Sun. Apr 28th, 2024

On Friday, Sept. 9, hundreds of Food & Water Watch activists delivered a petition to a Public School Employees’ Retirement System (PSERS) board of trustees meeting in Mechanicsburg, Pa. The petition calls for state officials to drop investments in Energy Trust Partners (ETP), one of the companies by the Dakota Access Pipeline.

The Dakota Access Pipeline is a 1,172-mile, 30-inch diameter pipeline that will connect Bakken and Three Forks production areas in North Dakota to Patoka, Ill.

The pipeline was originally supposed to cross through the Missouri River near Bismarck, but it was moved to North Dakota on the ground that an oil spill in that area would have had a negative impact. The pipeline will enable the transportation of crude oil North Dakota to Illinois, and was anticipated to be fully functional by 2016.

The pipeline has stirred up controversy ever since its approval in July of 2015. According to a letter written by Pennsylvania State Representative Leanne Krueger-Braneky, the pipeline will “disturb ancient and sacred burial grounds belonging to North Dakota’s Standing Rock Sioux Tribe and compromise their water safety.”

Just after the United Nations Permanent Forum on Indigenous Issues called the United States and the pipeline’s main backer, ETP, to respect the protests of the Standing Rock Sioux to prevent an escalation of violence, pipeline security workers were seen siccing attack dogs on Native American protestors on Saturday, Sept. 3.

A tribal spokesman said six people were bitten and 30 people were either sprayed with pepper spray or maced.

According to The Philadelphia Inquirer, Standing Rock Sioux Tribal Chairman Dave Archaumbault II said in a statement: “These grounds are the resting places of our ancestors. The ancient cairns and stone prayer rings there cannot be replaces.
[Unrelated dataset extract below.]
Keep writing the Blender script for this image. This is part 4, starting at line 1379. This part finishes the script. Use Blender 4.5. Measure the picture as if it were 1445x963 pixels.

In one day, our sacred land has been turned into hollow ground.”

While many Native American tribes and citizens are protesting the creation of the pipeline on the grounds of environmental issues, many more are protesting due to financial effects.

One of the investors of ETP is the Commonwealth of Pennsylvania, and records show that as of this past June, the commonwealth owned some five million shares of ETP.

Records also indicate that a bulk of the investment is through PSERS. According to the Food and Water Watch Organization, an environmental conservation organization, much of the commonwealth’s shares are tied to the pension fund for public school employees.

Senior organizer at Food & Water Watch Sam Bernhardt says, “Our tax dollars should not be used to support climate catastrophe and the destruction of sacred land for oil company profiteering.”

Editor-in-chief Samantha Mineroff commented on the controversy surrounding the creation of the Dakota Access Pipeline.

“I don’t think the Commonwealth should invest their money into something that will eventually harm the environment,” she said.